### Given problem
Extract the listing in its entirety, keeping each line identical to the original.

------------------------------------------------------------------------

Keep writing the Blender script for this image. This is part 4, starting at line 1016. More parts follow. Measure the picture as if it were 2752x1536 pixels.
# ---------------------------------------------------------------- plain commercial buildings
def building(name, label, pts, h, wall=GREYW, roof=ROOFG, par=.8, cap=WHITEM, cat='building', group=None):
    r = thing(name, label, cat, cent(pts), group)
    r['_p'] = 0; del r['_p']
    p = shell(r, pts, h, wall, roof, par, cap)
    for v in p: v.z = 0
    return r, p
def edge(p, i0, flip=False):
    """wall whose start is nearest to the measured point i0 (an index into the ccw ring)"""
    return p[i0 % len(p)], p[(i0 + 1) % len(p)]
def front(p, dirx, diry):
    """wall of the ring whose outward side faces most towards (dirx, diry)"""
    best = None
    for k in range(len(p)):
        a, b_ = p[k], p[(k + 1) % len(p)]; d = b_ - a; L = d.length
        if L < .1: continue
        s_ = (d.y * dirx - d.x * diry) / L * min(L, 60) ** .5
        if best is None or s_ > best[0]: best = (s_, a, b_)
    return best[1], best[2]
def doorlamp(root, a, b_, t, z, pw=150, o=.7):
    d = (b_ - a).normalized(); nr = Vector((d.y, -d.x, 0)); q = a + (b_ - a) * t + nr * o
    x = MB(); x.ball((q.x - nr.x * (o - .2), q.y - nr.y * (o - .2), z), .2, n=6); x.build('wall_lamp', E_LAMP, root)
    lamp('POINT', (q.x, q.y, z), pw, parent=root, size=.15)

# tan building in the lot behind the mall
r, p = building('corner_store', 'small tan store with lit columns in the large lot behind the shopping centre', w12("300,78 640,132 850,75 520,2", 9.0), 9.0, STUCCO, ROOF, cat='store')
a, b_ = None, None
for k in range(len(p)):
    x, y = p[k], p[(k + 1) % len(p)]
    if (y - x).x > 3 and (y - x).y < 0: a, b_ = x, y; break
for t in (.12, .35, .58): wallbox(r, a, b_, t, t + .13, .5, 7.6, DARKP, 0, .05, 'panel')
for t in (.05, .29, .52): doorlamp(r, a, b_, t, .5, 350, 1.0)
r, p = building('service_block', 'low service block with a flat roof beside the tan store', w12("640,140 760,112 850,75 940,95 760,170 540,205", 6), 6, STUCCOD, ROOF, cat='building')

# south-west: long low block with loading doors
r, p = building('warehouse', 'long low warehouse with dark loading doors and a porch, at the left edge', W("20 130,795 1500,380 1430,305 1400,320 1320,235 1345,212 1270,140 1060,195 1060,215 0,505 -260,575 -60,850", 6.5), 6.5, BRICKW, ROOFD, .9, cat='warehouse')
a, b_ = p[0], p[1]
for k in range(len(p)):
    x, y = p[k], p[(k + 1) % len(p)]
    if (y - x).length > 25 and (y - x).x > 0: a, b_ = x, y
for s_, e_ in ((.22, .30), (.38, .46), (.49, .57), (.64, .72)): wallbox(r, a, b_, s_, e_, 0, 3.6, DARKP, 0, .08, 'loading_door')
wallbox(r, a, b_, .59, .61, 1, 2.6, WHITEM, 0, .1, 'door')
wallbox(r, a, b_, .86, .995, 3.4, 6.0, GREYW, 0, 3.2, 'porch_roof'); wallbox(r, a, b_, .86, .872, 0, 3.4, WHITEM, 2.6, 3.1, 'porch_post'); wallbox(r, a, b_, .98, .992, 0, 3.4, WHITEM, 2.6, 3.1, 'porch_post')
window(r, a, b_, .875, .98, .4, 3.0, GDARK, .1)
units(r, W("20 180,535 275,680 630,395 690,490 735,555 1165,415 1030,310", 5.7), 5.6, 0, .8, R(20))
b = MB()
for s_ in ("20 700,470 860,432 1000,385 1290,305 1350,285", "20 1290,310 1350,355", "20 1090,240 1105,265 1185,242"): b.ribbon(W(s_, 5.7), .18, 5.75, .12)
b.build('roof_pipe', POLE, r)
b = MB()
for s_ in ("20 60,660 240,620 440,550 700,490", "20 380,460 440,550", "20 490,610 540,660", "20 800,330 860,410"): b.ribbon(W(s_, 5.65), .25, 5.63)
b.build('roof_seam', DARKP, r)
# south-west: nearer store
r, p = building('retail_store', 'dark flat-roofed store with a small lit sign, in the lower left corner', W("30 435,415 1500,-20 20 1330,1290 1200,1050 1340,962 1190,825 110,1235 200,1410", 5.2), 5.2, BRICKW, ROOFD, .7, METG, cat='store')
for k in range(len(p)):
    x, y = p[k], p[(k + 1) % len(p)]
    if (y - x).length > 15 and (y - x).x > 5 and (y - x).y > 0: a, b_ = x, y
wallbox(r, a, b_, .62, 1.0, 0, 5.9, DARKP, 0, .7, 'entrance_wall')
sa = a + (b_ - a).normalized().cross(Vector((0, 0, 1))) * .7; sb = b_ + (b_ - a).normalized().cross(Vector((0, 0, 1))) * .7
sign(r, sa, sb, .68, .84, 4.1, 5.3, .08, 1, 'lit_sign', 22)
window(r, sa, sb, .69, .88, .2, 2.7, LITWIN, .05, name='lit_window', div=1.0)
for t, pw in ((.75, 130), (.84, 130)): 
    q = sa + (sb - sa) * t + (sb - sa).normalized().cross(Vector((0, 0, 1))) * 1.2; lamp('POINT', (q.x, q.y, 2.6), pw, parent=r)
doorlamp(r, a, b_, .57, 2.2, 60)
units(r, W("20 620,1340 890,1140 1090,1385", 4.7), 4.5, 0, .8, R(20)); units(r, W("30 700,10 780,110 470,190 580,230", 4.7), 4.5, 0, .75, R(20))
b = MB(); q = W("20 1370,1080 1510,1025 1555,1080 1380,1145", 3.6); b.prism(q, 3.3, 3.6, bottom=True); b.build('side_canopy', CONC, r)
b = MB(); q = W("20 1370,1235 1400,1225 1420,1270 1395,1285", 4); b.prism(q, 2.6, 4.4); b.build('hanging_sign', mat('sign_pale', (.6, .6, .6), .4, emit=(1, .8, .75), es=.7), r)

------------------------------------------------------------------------

### Correct output
Keep writing the Blender script for this image. This is part 4, starting at line 1016. More parts follow. Measure the picture as if it were 2752x1536 pixels.
# ---------------------------------------------------------------- plain commercial buildings
def building(name, label, pts, h, wall=GREYW, roof=ROOFG, par=.8, cap=WHITEM, cat='building', group=None):
    r = thing(name, label, cat, cent(pts), group)
    r['_p'] = 0; del r['_p']
    p = shell(r, pts, h, wall, roof, par, cap)
    for v in p: v.z = 0
    return r, p
def edge(p, i0, flip=False):
    """wall whose start is nearest to the measured point i0 (an index into the ccw ring)"""
    return p[i0 % len(p)], p[(i0 + 1) % len(p)]
def front(p, dirx, diry):
    """wall of the ring whose outward side faces most towards (dirx, diry)"""
    best = None
    for k in range(len(p)):
        a, b_ = p[k], p[(k + 1) % len(p)]; d = b_ - a; L = d.length
        if L < .1: continue
        s_ = (d.y * dirx - d.x * diry) / L * min(L, 60) ** .5
        if best is None or s_ > best[0]: best = (s_, a, b_)
    return best[1], best[2]
def doorlamp(root, a, b_, t, z, pw=150, o=.7):
    d = (b_ - a).normalized(); nr = Vector((d.y, -d.x, 0)); q = a + (b_ - a) * t + nr * o
    x = MB(); x.ball((q.x - nr.x * (o - .2), q.y - nr.y * (o - .2), z), .2, n=6); x.build('wall_lamp', E_LAMP, root)
    lamp('POINT', (q.x, q.y, z), pw, parent=root, size=.15)

# tan building in the lot behind the mall
r, p = building('corner_store', 'small tan store with lit columns in the large lot behind the shopping centre', w12("300,78 640,132 850,75 520,2", 9.0), 9.0, STUCCO, ROOF, cat='store')
a, b_ = None, None
for k in range(len(p)):
    x, y = p[k], p[(k + 1) % len(p)]
    if (y - x).x > 3 and (y - x).y < 0: a, b_ = x, y; break
for t in (.12, .35, .58): wallbox(r, a, b_, t, t + .13, .5, 7.6, DARKP, 0, .05, 'panel')
for t in (.05, .29, .52): doorlamp(r, a, b_, t, .5, 350, 1.0)
r, p = building('service_block', 'low service block with a flat roof beside the tan store', w12("640,140 760,112 850,75 940,95 760,170 540,205", 6), 6, STUCCOD, ROOF, cat='building')

# south-west: long low block with loading doors
r, p = building('warehouse', 'long low warehouse with dark loading doors and a porch, at the left edge', W("20 130,795 1500,380 1430,305 1400,320 1320,235 1345,212 1270,140 1060,195 1060,215 0,505 -260,575 -60,850", 6.5), 6.5, BRICKW, ROOFD, .9, cat='warehouse')
a, b_ = p[0], p[1]
for k in range(len(p)):
    x, y = p[k], p[(k + 1) % len(p)]
    if (y - x).length > 25 and (y - x).x > 0: a, b_ = x, y
for s_, e_ in ((.22, .30), (.38, .46), (.49, .57), (.64, .72)): wallbox(r, a, b_, s_, e_, 0, 3.6, DARKP, 0, .08, 'loading_door')
wallbox(r, a, b_, .59, .61, 1, 2.6, WHITEM, 0, .1, 'door')
wallbox(r, a, b_, .86, .995, 3.4, 6.0, GREYW, 0, 3.2, 'porch_roof'); wallbox(r, a, b_, .86, .872, 0, 3.4, WHITEM, 2.6, 3.1, 'porch_post'); wallbox(r, a, b_, .98, .992, 0, 3.4, WHITEM, 2.6, 3.1, 'porch_post')
window(r, a, b_, .875, .98, .4, 3.0, GDARK, .1)
units(r, W("20 180,535 275,680 630,395 690,490 735,555 1165,415 1030,310", 5.7), 5.6, 0, .8, R(20))
b = MB()
for s_ in ("20 700,470 860,432 1000,385 1290,305 1350,285", "20 1290,310 1350,355", "20 1090,240 1105,265 1185,242"): b.ribbon(W(s_, 5.7), .18, 5.75, .12)
b.build('roof_pipe', POLE, r)
b = MB()
for s_ in ("20 60,660 240,620 440,550 700,490", "20 380,460 440,550", "20 490,610 540,660", "20 800,330 860,410"): b.ribbon(W(s_, 5.65), .25, 5.63)
b.build('roof_seam', DARKP, r)
# south-west: nearer store
r, p = building('retail_store', 'dark flat-roofed store with a small lit sign, in the lower left corner', W("30 435,415 1500,-20 20 1330,1290 1200,1050 1340,962 1190,825 110,1235 200,1410", 5.2), 5.2, BRICKW, ROOFD, .7, METG, cat='store')
for k in range(len(p)):
    x, y = p[k], p[(k + 1) % len(p)]
    if (y - x).length > 15 and (y - x).x > 5 and (y - x).y > 0: a, b_ = x, y
wallbox(r, a, b_, .62, 1.0, 0, 5.9, DARKP, 0, .7, 'entrance_wall')
sa = a + (b_ - a).normalized().cross(Vector((0, 0, 1))) * .7; sb = b_ + (b_ - a).normalized().cross(Vector((0, 0, 1))) * .7
sign(r, sa, sb, .68, .84, 4.1, 5.3, .08, 1, 'lit_sign', 22)
window(r, sa, sb, .69, .88, .2, 2.7, LITWIN, .05, name='lit_window', div=1.0)
for t, pw in ((.75, 130), (.84, 130)): 
    q = sa + (sb - sa) * t + (sb - sa).normalized().cross(Vector((0, 0, 1))) * 1.2; lamp('POINT', (q.x, q.y, 2.6), pw, parent=r)
doorlamp(r, a, b_, .57, 2.2, 60)
units(r, W("20 620,1340 890,1140 1090,1385", 4.7), 4.5, 0, .8, R(20)); units(r, W("30 700,10 780,110 470,190 580,230", 4.7), 4.5, 0, .75, R(20))
b = MB(); q = W("20 1370,1080 1510,1025 1555,1080 1380,1145", 3.6); b.prism(q, 3.3, 3.6, bottom=True); b.build('side_canopy', CONC, r)
b = MB(); q = W("20 1370,1235 1400,1225 1420,1270 1395,1285", 4); b.prism(q, 2.6, 4.4); b.build('hanging_sign', mat('sign_pale', (.6, .6, .6), .4, emit=(1, .8, .75), es=.7), r)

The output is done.